During the past few years, beginning with the
California Security Breach Notification Law in 2003, more than
half the states in the country have enacted privacy laws that
require companies to notify their customers when sensitive customer
data is lost or stolen. Before that, companies had almost no
incentive to reveal that they lost this data, Ponemon said. And
thus, they had no incentive to spend money to correct the
problem.
Chris Hoofnagle, a senior fellow with the
Berkeley Center for Law & Technology, said
security breach notification laws have put data security "on the
balance sheet."
"There desperately needed to be metrics for ROI in security,"
Hoofnagle said. "It was really easy to stay out of the newspapers
prior to the California law, and now it's impossible."
"Some of the CIOs I talk to, when they're trying to justify a
security investment, I will make a fake press release with the name
of their company at the top of it, with a headline that says the
company has lost 1 million records and the FTC is set to
investigate. It's to convey that security breaches are now
unacceptable."
However, Hoofnagle said he was surprised that the costs of data
breaches are rising. He assumed companies would see high up-front
costs that would decline over time as they develop processes and
acquire products for dealing with the issue.
"It could be that companies are just now becoming conscious of
it," Hoofnagle said. "I've found that it's not uncommon, as a
privacy consultant, to visit a client and find that they do not
know about an important privacy law that they need to comply
with."
Many companies don't improve their data security practices until
after they suffer a breach. Ponemon said companies better assess
themselves now because customers won't get any more forgiving.

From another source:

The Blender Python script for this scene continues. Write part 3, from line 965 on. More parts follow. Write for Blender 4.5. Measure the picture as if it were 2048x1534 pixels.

Ponemon said customers don't just consider terminating their
relationships with companies that lose their data. They also change
the way they do business with these offending companies. For
instance, customers will stop doing their banking online and go to
bank branches instead. This costs banks money.
"The general belief is that most people thought actual customer
churn rates would go down," Ponemon said. "As people continued to
get these data breach notices, no one would read them anymore. Most
people would be numb. But it doesn't seem to be true."